Benjamin Fletcher Wright, president of Smith College 1949-1959, was born February 8, 1900, in Austin, Texas. He was the son of Benjamin F. and Mary (Blanford) Wright. His lifelong interest in political science, especially government, became evident early in life with his fascination for Thomas Jefferson in grammar school. He followed that passion through the University of Texas, where he earned his BA and MA degrees in 1921 and to Harvard, where, in 1925, he earned his Ph.D.

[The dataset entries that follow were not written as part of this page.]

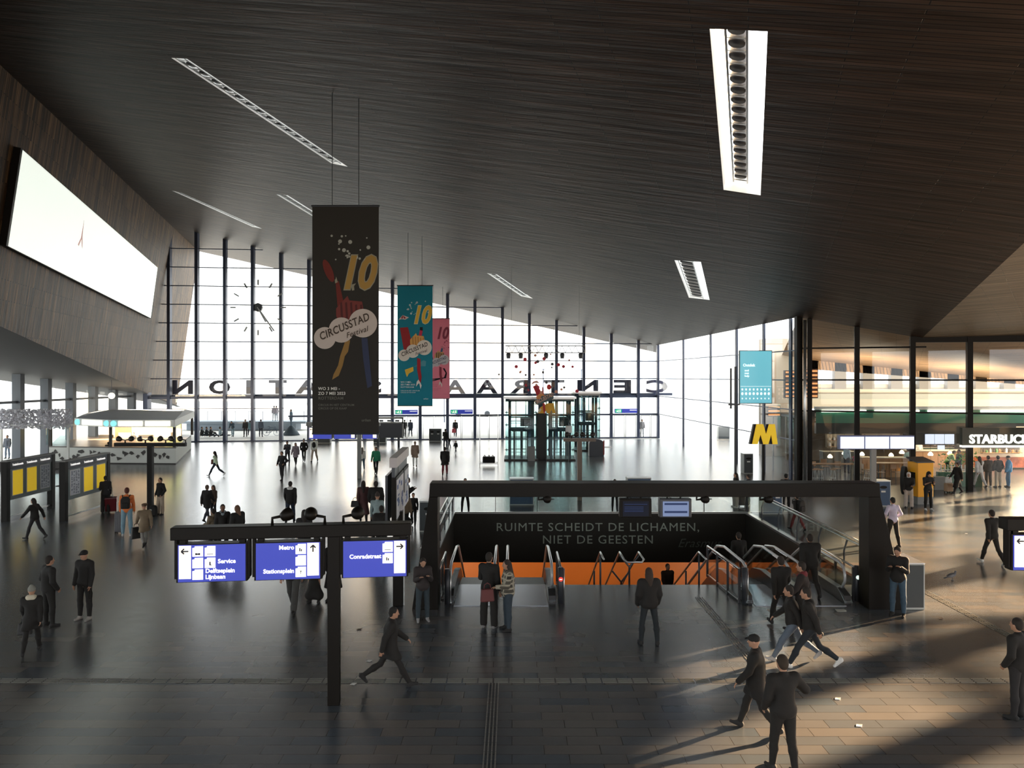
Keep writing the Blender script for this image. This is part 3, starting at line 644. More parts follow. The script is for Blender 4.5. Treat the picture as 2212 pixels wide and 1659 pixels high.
for k in range(34):
    px, py = random.gauss(1172, 30), random.uniform(762, 850); q_ = P(px, py, Yf+random.uniform(-.4, .4))-o; r = random.uniform(.05, .12)
    MB().lathe(q_, [(r, -.01), (r, .01)], 10, 'Y').build('confetti_disc', [mat('cf1', (.6, .05, .08), .6), mat('cf2', (.12, .12, .13), .6), mat('cf3', (.75, .35, .25), .6)][k % 3], t)
for px in (1150, 1172, 1192): MB().tube([P(px, 860, Yf)-o, P(px, 762, Yf)-o], .008, 5).build('wire', M_GREY, t)
t = thing('light_truss', P(1178, 762, Yf), 0, 'light grey hanging truss with lamps above the festival figure', 'truss'); L2 = 2.6; mb = MB()
M_TR = mat('truss_pale', (.45, .45, .46), .5)
for z in (0, .45):
    for y in (-.15, .15): mb.tube([(-L2, y, z), (L2, y, z)], .03, 6)
for k in range(13): x = -L2+L2/6*k; mb.tube([(x, 0, 0), (min(L2, x+L2/12), 0, .45)], .02, 5); mb.tube([(min(L2, x+L2/12), 0, .45), (min(L2, x+L2/6), 0, 0)], .02, 5)
mb.build('truss_frame', M_TR, t)
for x in (-2.4, -1.6, .05, 1.1, 2.3): MB().lathe((x, 0, -.2), [(.12, -.18), (.16, .1), (.08, .2)], 10).build('lamp', M_DARK, t)
for x in (-2.2, 2.2): MB().tube([(x, 0, .45), (x, 0, zc(P(1178, 762, Yf).x+x, Yf)-t.location.z)], .012, 5).build('cable', M_GREY, t)
# ================================================================== wayfinding signs
M_SGBLUE = mat('lightbox_blue', (.04, .055, .38), .4, emit=(.040, .055, .37), es=.80)
M_SGWHITE = mat('lightbox_white', (.9, .85, .75), .4, emit=(.97, .88, .72), es=1.05)
M_SGTILE = mat('pictogram_white', (.9, .9, .88), .4, emit=(.93, .90, .86), es=1.0)
M_SGINK = mat('sign_ink', (.03, .03, .05), .6)
def tile(t, x, z, s, ink):
    mb = MB(); c = s*.14
    mb.prism([(x, -.125, z), (x+s, -.125, z), (x+s, -.125, z+s), (x+c*1.6, -.125, z+s), (x+c*1.4, -.125, z+s*.86), (x, -.125, z+s*.84)], (0, -.004, 0)); o = mb.build('pictogram', M_SGTILE, t)
    mb = MB()
    if ink == 'cross': mb.beam((x+s*.28, -.133, z+s*.3), (x+s*.72, -.133, z+s*.2), .01, .02); mb.beam((x+s*.28, -.133, z+s*.2), (x+s*.72, -.133, z+s*.3), .01, .02)
    elif ink == 'line': mb.bbox((x+s*.2, -.135, z+s*.2), (x+s*.8, -.131, z+s*.25))
    elif ink == 'box': mb.bbox((x+s*.36, -.135, z+s*.28), (x+s*.46, -.131, z+s*.6)); mb.bbox((x+s*.52, -.135, z+s*.28), (x+s*.62, -.131, z+s*.5))
    elif ink == 'man': mb.bbox((x+s*.44, -.135, z+s*.25), (x+s*.56, -.131, z+s*.6)); mb.bbox((x+s*.5, -.135, z+s*.25), (x+s*.64, -.131, z+s*.33))
    elif ink == 'up': mb.bbox((x+s*.48, -.135, z+s*.3), (x+s*.53, -.131, z+s*.62)); mb.bbox((x+s*.4, -.135, z+s*.55), (x+s*.61, -.131, z+s*.6))
    if mb.v: c_ = mb.build('symbol', M_SGINK, o)
def arrow(t, x, z, ang, s=.15):
    mb = MB(); ca, sa = math.cos(ang), math.sin(ang)
    def R(a, b): return (x+(a*ca-b*sa)*s, -.133, z+(a*sa+b*ca)*s)
    mb.beam(R(-1, 0), R(1, 0), .022*1, .022, (0, 1, 0)); mb.beam(R(1, 0), R(.2, .75), .022, .022, (0, 1, 0)); mb.beam(R(1, 0), R(.2, -.75), .022, .022, (0, 1, 0))
    mb.build('arrow', M_SGINK, t)
def spot(t, x, z, aim, side, m=None):       # flood lamp on a small bracket
    m = m or M_BLACK; b = MB(); b.tube([(x+.22*side, 0, z), (x+.22*side, 0, z+.12), (x+.06*side, 0, z+.15)], .028, 8); o = b.build('lamp_bracket', m, t, True)
    R = Matrix.Rotation(aim[0], 3, 'Z')@Matrix.Rotation(aim[1], 3, 'X'); l = MB(); l.lathe((0, 0, 0), [(.02, -.11), (.08, -.09), (.115, .0), (.125, .08), (.115, .10), (.01, .08)], 16, 'Y')
    l.v = [tuple(Vector((x-.03*side, 0, z+.17))+R@Vector(q)) for q in l.v]; l.build('flood_lamp', m, t, True)
def wayfinder(loc, rz, label, panels, poles, x0, x1, spots, beam_m=None, bz=(3.13, 3.36)):
    m = beam_m or M_BLACK
    t = thing('wayfinding_sign', loc, rz, label, 'sign', None)
    MB().bbox((x0, -.15, bz[0]), (x1, .15, bz[1])).build('top_beam', m, t, bevel=.015)
    for x in poles: MB().bbox((x-.11, -.11, 0), (x+.11, .11, bz[0])).build('pole', m, t, bevel=.01)
    for (a, b, arr, tiles, words) in panels:
        p = MB(); p.bbox((a, -.11, 2.36), (b, .11, 3.06))
        for x in (a+.1, b-.1): p.bbox((x-.05, -.08, 3.06), (x+.05, .08, bz[0]))
        p.bbox((a-.04, -.09, 2.42), (a, .09, bz[0])); p.bbox((b, -.09, 2.42), (b+.04, .09, bz[0]))
        hs = p.build('light_box', m, t); f = MB(); f.bbox((a+.03, -.12, 2.37), (b-.03, -.11, 3.04)); f.build('blue_face', M_SGBLUE, t)
        aw = .21; ax = {'l': a+.05, 'u': b-.05-aw, 'r': b-.05-aw}.get(arr)
        if arr:
            MB().bbox((ax, -.128, 2.43), (ax+aw, -.12, 3.03)).build('arrow_strip', M_SGWHITE, t)
            arrow(t, ax+aw/2, 2.93, {'l': math.pi, 'u': math.pi/2, 'r': 0}[arr], .062)
        for (tx, tz, ink) in tiles: tile(t, a+tx, 2.36+tz, .188, ink)
        for (s, tx, tz, al) in words:
            text('lettering', s, .108, M_SGTILE, t, ((a+tx, -.124, 2.36+tz), (1, 0, 0), (0, 0, 1)), ext=.003, bold=.006, align=al)
    for sp_ in spots: spot(t, sp_[0], bz[1], sp_[1], sp_[2], m)
    return t
c0 = P(635, 1128, 14.25); c0.z = 0
wayfinder(c0, .11, 'black wayfinding sign with three blue light boxes, nearest on the left', [
    (-2.06, -.815, 'l', [(.285, .47, 'cross'), (.50, .47, 'line'), (.285, .26, ''), (.50, .26, 'man'), (.285, .05, '')], [('Service', .73, .34, 'LEFT'), ('Delftseplein', .51, .17, 'LEFT'), ('Lijnbaan', .51, .06, 'LEFT')]),
    (-.69, .52, 'u', [(.74, .47, 'box'), (.74, .26, ''), (.74, .05, 'up')], [('Metro', .715, .56, 'RIGHT'), ('Stationsplein', .715, .13, 'RIGHT')]),
    (.88, 2.10, 'r', [(.75, .47, 'line'), (.75, .26, 'box')], [('Conradstraat', .725, .36, 'RIGHT')])],
    [.73], -2.16, 2.16, [(-.17, (-.9, .35), -1), (.34, (.2, .1), 1), (1.12, (-.2, .1), -1)])
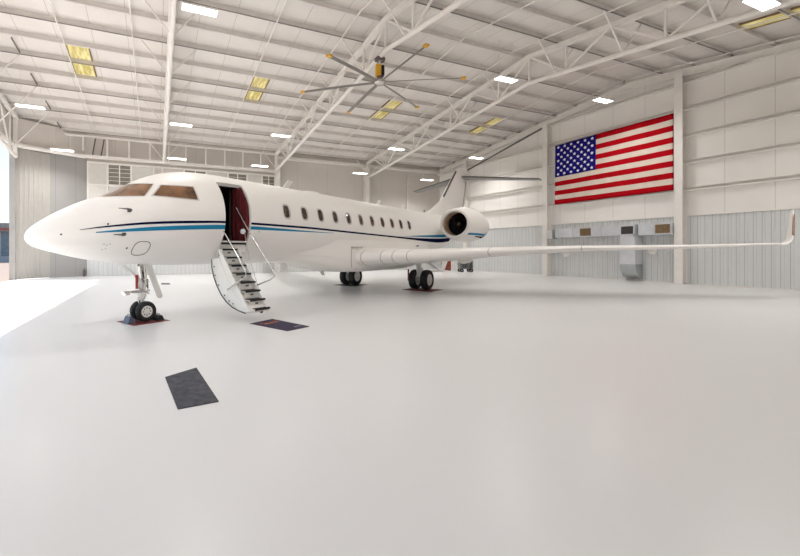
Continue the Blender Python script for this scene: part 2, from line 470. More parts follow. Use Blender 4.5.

He was a member of the University of Texas faculty from 1922 to 1926. In 1926, he married Alexa Rhea, and they had two children. Wright taught at Harvard from 1926 until coming to Smith in 1949. While at Harvard, he served as chairman of the Government department and served on the special Harvard Committee on General Education. He was one of the authors of the renowned report published by the Committee titled, “General Education in a Free Society” (1945).

During his decade as the fifth president of Smith College (1949-1959), Wright made notable contributions to the honors program and the interdepartmental majors program. He consistently fought for the value of intellectual and educational freedom in the face of McCarthyism and widespread anti-Communist propaganda. Under his administration, the college’s endowment was substantially increased, faculty salaries raised and college plant and facilities enlarged. In 1961, Wright Hall was dedicated in his honor.

After leaving Smith, Wright spent a year as a fellow at the center for Advanced Study in Behavioral Science, at Stanford University in California. The following year he returned to the University of Texas as a professor of government where he taught until the year before his death on November 28, 1976.

Wright maintained his scholarship throughout his administrative career. His publications are numerous. These are but a few: The Merit System in the American States (1923), Source Book of the American Political Theory (1928), American Interpretations of Natural Law (1942), General Education in a Free Society (with others 1945), Consensus and Continuity 1777-1787 (1958), editor: The Federalist (1961).